Women’s basketball senior guard forges bridge between teammates new and old

Media Credit: Sydney Walsh | Assistant Photo Editor

Maddie Loder is the only senior and four-year veteran of the program on the roster.

Women’s basketball will look to senior guard Maddie Loder to provide a bridge between the newcomers and the veterans of the squad.

Basketball has been a part of Loder’s life since the beginning, picking up basketball when was just 4 years old and playing the sport and soccer for most of her youth. She said she ended up choosing to stick with basketball because she was simply better at it.

“I just fell in love with it because I was bigger than everyone else, and I was better than everybody else,” Loder said. “And from there, you just grow with the sport. You grow up with it and it grows with you. So it was just great having that for so long.”

Loder said she grew up in the suburbs of Minnesota, about 30 minutes west of the Twin Cities. She played a season-high 21 minutes against the Golden Gophers last Sunday in her hometown reunion.

She said she has been encouraging the rest of the team to not only be great basketball players, but “great D.C. residents” as well and take full advantage of their time being in the nation’s capital.

“Slightly put, I’m very much not from the city,” Loder said. “So coming here has been one of the greatest adventures, just living in D.C. being so close to the monuments. Sometimes when I’m frustrated after practice, I just walk down, I find myself down by the National Mall and I’m like ‘How did I get here? This is where I live.’”

This year, Loder is the only senior and four-year veteran of the program on the roster. Though three graduate students are also on the roster, all of them have transferred in from other schools.

“I’ve played a lot of games,” Loder said. “I’ve played a lot of minutes. I know what’s going on. And I think that’s the biggest thing for me has been just like, ‘Hey, I know what happens here. I know what we do. And this is what coaches say that we’re going to do.’ So I know how to implement it.”

Last year, Loder appeared in 23 games, starting in 18 of them, while averaging 4.8 points, 1.4 rebounds and 1.6 assists per game. She shot 29.5 percent from the floor and led the team from the charity stripe shooting 87.9 percent.

In her GW career, she has played in 75 games for a total of 1,609 minutes donning the buff and blue prior to the beginning of this season.

Though Loder has spent four years with the Colonials, she said it doesn’t feel that long with the arrival of a new head coach Caroline McCombs and her staff in her final year. This year Loder has hit just 1-of-8 from the field for a total of 3 points while accumulating five defensive rebounds and four assists.

“I’m basically a freshman again because everything is new,” Loder said. “We’re playing a completely different defense than I’ve played in the last three years.”

Despite being the only senior, Loder said she can rely on the other five returning members of the roster to deliver the message of what they’re about to the rest of the squad.

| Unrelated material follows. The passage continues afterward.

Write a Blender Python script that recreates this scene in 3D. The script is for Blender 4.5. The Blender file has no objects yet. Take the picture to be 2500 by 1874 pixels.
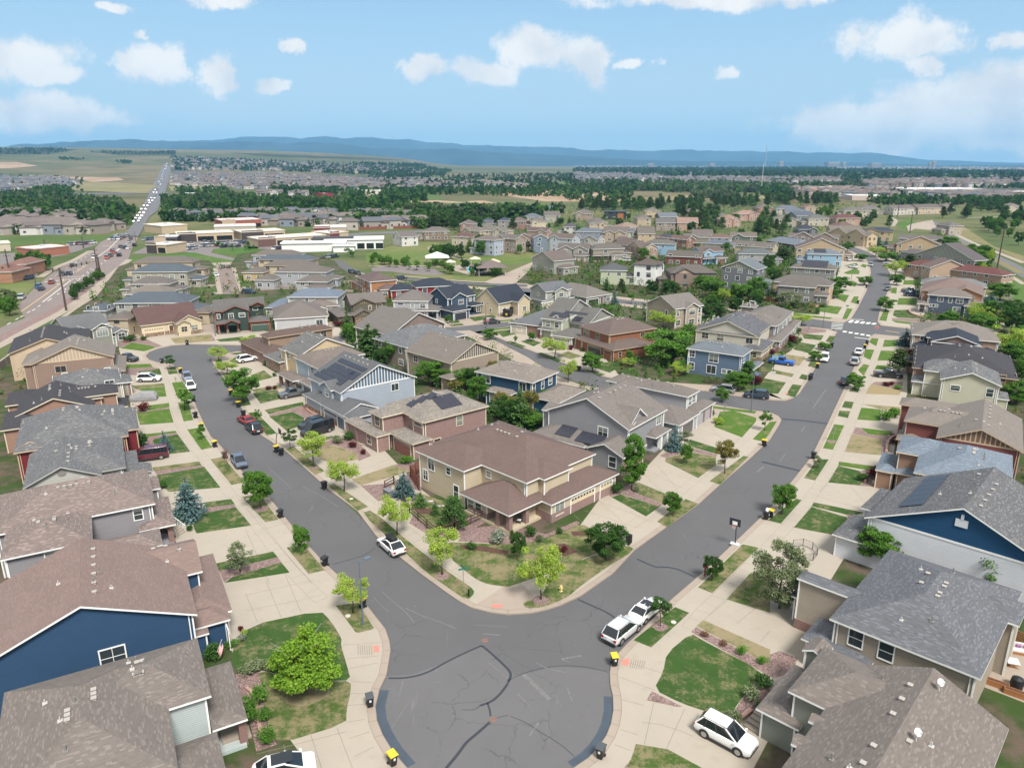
import bpy,bmesh,math,random
from mathutils import Vector,Matrix,noise
R=math.radians
rnd=random.Random(7)
sc=bpy.context.scene
C=sc.collection
# -- camera
F,H=1790.0,45.0
PITCH=math.atan(537/F)
cam=bpy.data.cameras.new('camera');camo=bpy.data.objects.new('camera',cam);C.objects.link(camo)
cam.sensor_fit='HORIZONTAL';cam.sensor_width=36;cam.lens=36*F/2500
cam.clip_start=0.5;cam.clip_end=80000
camo.location=(0,0,H);camo.rotation_euler=(math.pi/2-PITCH,0,0)
sc.camera=camo
# -- light
SUN_EL,SUN_AZ=R(54),R(155)
sun=bpy.data.lights.new('sun','SUN');sun.energy=2.9;sun.angle=R(16);sun.color=(1,.96,.9)
suno=bpy.data.objects.new('sun',sun);C.objects.link(suno)
sd=Vector((math.sin(SUN_AZ)*math.cos(SUN_EL),math.cos(SUN_AZ)*math.cos(SUN_EL),math.sin(SUN_EL)))
suno.rotation_euler=sd.to_track_quat('Z','Y').to_euler();suno.location=(0,0,120)
sc.view_settings.view_transform='Standard';sc.view_settings.look='None'
sc.view_settings.exposure=1.0;sc.view_settings.gamma=1
sc.cycles.use_denoising=True
sc.cycles.max_bounces=5;sc.cycles.diffuse_bounces=2;sc.cycles.glossy_bounces=2
sc.cycles.transparent_max_bounces=8;sc.cycles.volume_bounces=0
sc.cycles.use_fast_gi=False;sc.cycles.caustics_reflective=False;sc.cycles.caustics_refractive=False
def ray(px,py):
 x=(px-1250)/F;y=-(py-937)/F
 c,s=math.cos(PITCH),math.sin(PITCH)
 return Vector((x,c+y*s,-s+y*c))
def P(px,py,z=0.0):
 d=ray(px,py);t=(z-H)/d.z
 return(d.x*t,d.y*t)
FR={1:(0,1400),2:(600,1400),3:(1240,1400),4:(1860,1400),5:(0,950),6:(600,950),7:(1240,950),8:(1860,950),9:(0,600),10:(500,600),11:(1060,600),12:(1460,550),13:(1860,550),14:(0,330),15:(400,330),16:(900,380),17:(1400,330),18:(1860,330)}
def G(f,u,v,z=0.0):return P(FR[f][0]+u/3.4563,FR[f][1]+v/3.4563,z)
def S2L(c):
 return tuple(((v/255)/12.92 if v/255<=.04045 else((v/255+.055)/1.055)**2.4)for v in c)
 # -- node helper
class NT:
 def __init__(s,tree):s.t=tree;s.n=tree.nodes;s.l=tree.links;s.n.clear()
 def new(s,typ,**kw):
  n=s.n.new(typ)
  for k,v in kw.items():
   if k=='inp':
    for kk,vv in v.items():s.set(n.inputs[kk],vv)
   else:setattr(n,k,v)
  return n
 def set(s,i,v):
  if isinstance(v,bpy.types.NodeSocket):s.l.new(v,i)
  else:i.default_value=v
 def math(s,op,a,b=0.0,c=0.0):
  n=s.n.new('ShaderNodeMath');n.operation=op
  s.set(n.inputs[0],a);s.set(n.inputs[1],b);s.set(n.inputs[2],c);return n.outputs[0]
 def mix(s,f,a,b,mode='MIX'):
  n=s.n.new('ShaderNodeMix');n.data_type='RGBA';n.blend_type=mode;n.clamp_factor=True
  s.set(n.inputs[0],f);s.set(n.inputs[6],c4(a));s.set(n.inputs[7],c4(b));return n.outputs[2]
 def noise(s,vec,scale,detail=3,rough=.55,out=0):
  n=s.n.new('ShaderNodeTexNoise');s.set(n.inputs['Vector'],vec);n.inputs['Scale'].default_value=scale
  n.inputs['Detail'].default_value=detail;n.inputs['Roughness'].default_value=rough;return n.outputs[out]
 def ss(s,v,a,b,lo=0.0,hi=1.0):
  n=s.n.new('ShaderNodeMapRange');n.interpolation_type='SMOOTHSTEP'
  s.set(n.inputs[0],v);s.set(n.inputs[1],a);s.set(n.inputs[2],b);s.set(n.inputs[3],lo);s.set(n.inputs[4],hi);return n.outputs[0]
 def sep(s,v):
  n=s.n.new('ShaderNodeSeparateXYZ');s.set(n.inputs[0],v);return n.outputs
 def comb(s,x,y,z=0.0):
  n=s.n.new('ShaderNodeCombineXYZ');s.set(n.inputs[0],x);s.set(n.inputs[1],y);s.set(n.inputs[2],z);return n.outputs[0]
 def white(s,v):
  n=s.n.new('ShaderNodeTexWhiteNoise');n.noise_dimensions='3D';s.set(n.inputs['Vector'],v);return n.outputs['Value']
def c4(c):
 if isinstance(c,bpy.types.NodeSocket):return c
 if isinstance(c,(int,float)):return(c,c,c,1)
 return(*c[:3],1)
def mul(c,f):return tuple(min(1,x*f)for x in c)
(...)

“I’m not doing this by myself,” Loder said. “I have Mayowa. I have Faith and Essence who were both here. And even our sophomores Piper and Aurea, they’ve been awesome and helping us just move forward with what we want to do and what we want to be.”

Loder will look to recreate some similar season defining moments in the remainder of her final season, starting with a home matchup against Quinnipiac Monday.

Loder said the most memorable moment of her long GW career was redshirt junior forward Mayowa Taiwo’s buzzer-beating shot with 0.9 seconds left against Memphis that gave the Colonials a 64-63 win over the Tigers in 2019. Junior forward Faith Blethen hit Taiwo with an inbound pass and Taiwo leapt to snatch the ball and power her way through contact to lay in the ball.

“There was just so much freaking joy from that moment,” Loder said. “Beating a school like Memphis, that was the second year that we had played them and we beat them the first year, and just going down to Memphis being able to play them and having that moment of just seeing all your hard work pay off.”